## BEGIN Given data
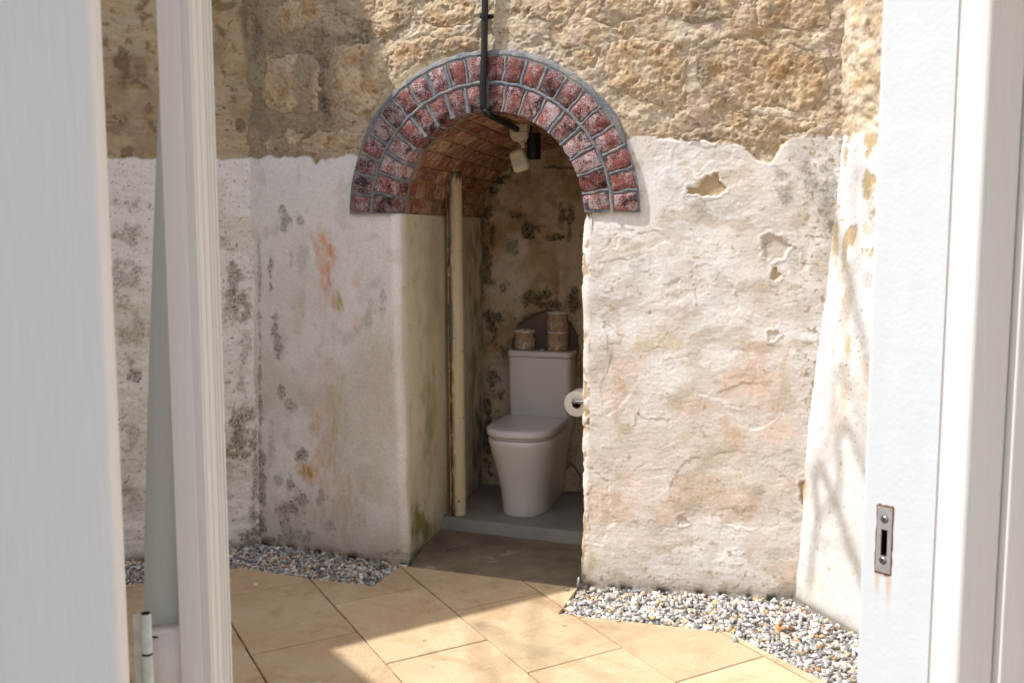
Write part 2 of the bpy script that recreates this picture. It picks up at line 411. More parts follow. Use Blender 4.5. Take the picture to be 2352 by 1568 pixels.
def plaster_mask(u, v, s, z):
    ln = np.interp(u, PLINE[:, 0], PLINE[:, 1]) + fbm(s * 14, z * 14, 5, 4) * 13
    return ss(-3.5, 3.5, v - ln)
def lean(s, z):
    l = np.interp(z, [0, .4, 1.2], [.036, .016, 0]) * np.exp(-((s - sL) / .10) ** 2)
    return l + np.interp(z, [0, 1.2, 1.6], [0, .0, .004]) * np.exp(-((s - sR) / .10) ** 2)
HOLES = [([(1605,412),(1640,398),(1655,410),(1668,432),(1655,448),(1620,455),(1602,445),(1574,448),(1580,432),(1600,430)], .010),
         ([(1748,548),(1772,536),(1800,548),(1815,565),(1800,590),(1775,600),(1755,590)], .005),
         ([(1775,612),(1788,610),(1790,636),(1778,652),(1770,640)], .006),
         ([(1764,762),(1784,755),(1790,768),(1775,786),(1765,782)], .004),
         ([(1836,1110),(1850,1098),(1858,1120),(1845,1160),(1838,1145)], .006),
         ([(1550,1190),(1575,1185),(1580,1200),(1556,1204)], .003)]
HOLES = [([px2sz(*p) for p in P], d) for P, d in HOLES]
LEDGES = [[(1400,520),(1430,525),(1500,530),(1545,545),(1540,560),(1500,572),(1460,575),(1430,545),(1410,572),(1385,575),(1395,540)],
 [(1375,600),(1440,590),(1500,650),(1560,645),(1570,690),(1530,700),(1480,710),(1440,690),(1395,650)],
 [(1390,740),(1450,780),(1470,860),(1440,930),(1400,950),(1380,900),(1400,840)],
 [(1500,840),(1620,800),(1700,790),(1740,830),(1760,900),(1700,940),(1600,900),(1530,880)],
 [(1560,1060),(1640,1040),(1740,1040),(1820,1100),(1830,1180),(1760,1220),(1660,1200),(1580,1180),(1540,1120)],
 [(1560,330),(1690,335),(1680,390),(1640,370),(1600,400),(1560,385),(1540,350)],
 [(1750,545),(1810,550),(1870,620),(1890,690),(1870,710),(1800,700),(1760,640)],
 [(1640,900),(1700,880),(1760,870),(1790,940),(1740,990),(1680,960)],
 [(1360,1080),(1400,1100),(1410,1200),(1380,1250),(1350,1240)],
 [(1580,600),(1660,620),(1700,700),(1660,740),(1600,700)], [(1460,950),(1540,960),(1560,1010),(1500,1040),(1450,1000)]]
LEDGES = [[px2sz(*p) for p in P] for P in LEDGES]

def hfront(s, z, u, v, side=0):
    """relief of the wall face, metres"""
    pm = plaster_mask(u, v, s, z)
    right = ss(sR - .05, sR + .05, s)
    h = fbm(s * 1.9, z * 1.9, 1, 3) * .016
    t = fbm(s * 2.3 + fbm(s * 7, z * 7, 44, 2) * .22, z * 2.9 + fbm(s * 7, z * 7, 45, 2) * .22, 9, 6, .5)
    for P in LEDGES:
        b = np.array(P); sel = (s > b[:, 0].min() - .05) & (s < b[:, 0].max() + .05) & (z > b[:, 1].min() - .05) & (z < b[:, 1].max() + .05)
        if sel.any():
            sdv = poly_sd(s[sel], z[sel], P) + fbm(s[sel] * 13, z[sel] * 13, 177, 5, .55) * .034
            h[sel] -= ss(-.0015, .005, sdv) * .0024 * ss(.09, .0, sdv) * ss(-.35, .25, fbm(s[sel] * 5, z[sel] * 5, 178, 3)); h[sel] += np.exp(-((sdv + .004) / .004) ** 2) * .0006 * ss(-.1, .3, fbm(s[sel] * 8, z[sel] * 8, 179, 3))
    ter = .0 * sum(ss(k, k + .012, t) for k in (-.22, -.08, .06, .21)) * .0032 * ss(-.45, .1, fbm(s * 3, z * 3, 46, 3))
    t2 = fbm(s * 7, z * 9, 91, 5, .55)
    ter += (ss(.20, .215, t2) + ss(-.30, -.285, t2)) * .0009
    pl = .006 + (ter + fbm(s * 9, z * 11, 12, 4) * .0022 + fbm(s * 22, z * 60, 12, 4) * .0008) * (.35 + .65 * right) + fbm(s * 90, z * 90, 19, 3) * .0007
    rg = 1 - np.abs(fbm(s * 9, z * 12, 21, 4)) * 2.4
    st = -.008 + fbm(s * 6, z * 7, 31, 4) * .012 + rg * .003 + fbm(s * 30, z * 36, 33, 3) * .0045 + np.abs(fbm(s * 75, z * 90, 35, 2)) * .003
    tr = fbm(s * 5, z * 5, 61, 5); st += ss(.04, .07, tr) * .006 + ss(-.12, -.1, tr) * .004
    h = h + st * (1 - pm) + pl * pm
    for P, d in HOLES: 
        b = np.array(P); 
        sel = (s > b[:, 0].min() - .05) & (s < b[:, 0].max() + .05) & (z > b[:, 1].min() - .05) & (z < b[:, 1].max() + .05)
        if sel.any():
            sdv = poly_sd(s[sel], z[sel], P) + fbm(s[sel] * 26, z[sel] * 26, 77, 5, .6) * .022
            h[sel] -= ss(-.001, .004, sdv) * d; h[sel] += np.exp(-((sdv + .006) / .006) ** 2) * .002
    h -= np.exp(-np.maximum(z, 0) / .03) * .006
    return h, pm

def blob(u, v, cu, cv, ru, rv, sx, sz, seed, rough=.5, fs=10, ang=0):
    box = (np.abs(u - cu) < max(ru, rv) * 2.2) & (np.abs(v - cv) < max(ru, rv) * 2.2) if ang else (np.abs(u - cu) < ru * 2.2 + 3) & (np.abs(v - cv) < rv * 2.2 + 3)
    out_ = np.zeros(u.shape)
    if not box.any(): return out_
    u, v, sx, sz = u[box], v[box], sx[box], sz[box]
    a = R_(ang); du = (u - cu) * math.cos(a) + (v - cv) * math.sin(a); dv = -(u - cu) * math.sin(a) + (v - cv) * math.cos(a)
    d = np.sqrt((du / ru) ** 2 + (dv / rv) ** 2)
    out_[box] = ss(1.15, .15, d + fbm(sx * fs, sz * fs, seed, 4) * rough * 1.4); return out_
def lay(c, m, col, k=1.):
    return c + (lin(col) - c) * (np.clip(m * k, 0, 1))[..., None]
_sc = {}
def speck(sx, sz, seed, thr=.25, fs=70):
    key = (sx.shape, float(sx.flat[0]), float(sz.flat[-1]), fs)
    if sx.size > 20000:
        if key not in _sc: _sc[key] = fbm(sx * fs, sz * fs, int(fs), 3, .6)
        return ss(thr, thr + .10, _sc[key])
    return ss(thr, thr + .10, fbm(sx * fs, sz * fs, seed, 3, .6))
_fc = {}
def field(sx, sz, fx, fz, seed, oc=4):
    key = (sx.shape, float(sx.flat[0]), float(sx.flat[-1]), float(sz.flat[-1]), fx, fz, seed)
    if key not in _fc: _fc[key] = fbm(sx * fx, sz * fz, seed, oc, .6)
    return _fc[key]
def smudge(g, sx, sz):
    return ss(.34, .80, g * 1.0 + field(sx, sz, 24, 20, 71) * 1.0 + field(sx, sz, 70, 60, 72, 2) * .35) * ss(0, .15, g)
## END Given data
--- Problem ---
Could the lines from the top of the material through the line with "LEDGES = [[px2sz(*p)" be repeated exactly, pictures left out?

--- Reply ---
Write part 2 of the bpy script that recreates this picture. It picks up at line 411. More parts follow. Use Blender 4.5. Take the picture to be 2352 by 1568 pixels.
def plaster_mask(u, v, s, z):
    ln = np.interp(u, PLINE[:, 0], PLINE[:, 1]) + fbm(s * 14, z * 14, 5, 4) * 13
    return ss(-3.5, 3.5, v - ln)
def lean(s, z):
    l = np.interp(z, [0, .4, 1.2], [.036, .016, 0]) * np.exp(-((s - sL) / .10) ** 2)
    return l + np.interp(z, [0, 1.2, 1.6], [0, .0, .004]) * np.exp(-((s - sR) / .10) ** 2)
HOLES = [([(1605,412),(1640,398),(1655,410),(1668,432),(1655,448),(1620,455),(1602,445),(1574,448),(1580,432),(1600,430)], .010),
         ([(1748,548),(1772,536),(1800,548),(1815,565),(1800,590),(1775,600),(1755,590)], .005),
         ([(1775,612),(1788,610),(1790,636),(1778,652),(1770,640)], .006),
         ([(1764,762),(1784,755),(1790,768),(1775,786),(1765,782)], .004),
         ([(1836,1110),(1850,1098),(1858,1120),(1845,1160),(1838,1145)], .006),
         ([(1550,1190),(1575,1185),(1580,1200),(1556,1204)], .003)]
HOLES = [([px2sz(*p) for p in P], d) for P, d in HOLES]
LEDGES = [[(1400,520),(1430,525),(1500,530),(1545,545),(1540,560),(1500,572),(1460,575),(1430,545),(1410,572),(1385,575),(1395,540)],
 [(1375,600),(1440,590),(1500,650),(1560,645),(1570,690),(1530,700),(1480,710),(1440,690),(1395,650)],
 [(1390,740),(1450,780),(1470,860),(1440,930),(1400,950),(1380,900),(1400,840)],
 [(1500,840),(1620,800),(1700,790),(1740,830),(1760,900),(1700,940),(1600,900),(1530,880)],
 [(1560,1060),(1640,1040),(1740,1040),(1820,1100),(1830,1180),(1760,1220),(1660,1200),(1580,1180),(1540,1120)],
 [(1560,330),(1690,335),(1680,390),(1640,370),(1600,400),(1560,385),(1540,350)],
 [(1750,545),(1810,550),(1870,620),(1890,690),(1870,710),(1800,700),(1760,640)],
 [(1640,900),(1700,880),(1760,870),(1790,940),(1740,990),(1680,960)],
 [(1360,1080),(1400,1100),(1410,1200),(1380,1250),(1350,1240)],
 [(1580,600),(1660,620),(1700,700),(1660,740),(1600,700)], [(1460,950),(1540,960),(1560,1010),(1500,1040),(1450,1000)]]
LEDGES = [[px2sz(*p) for p in P] for P in LEDGES]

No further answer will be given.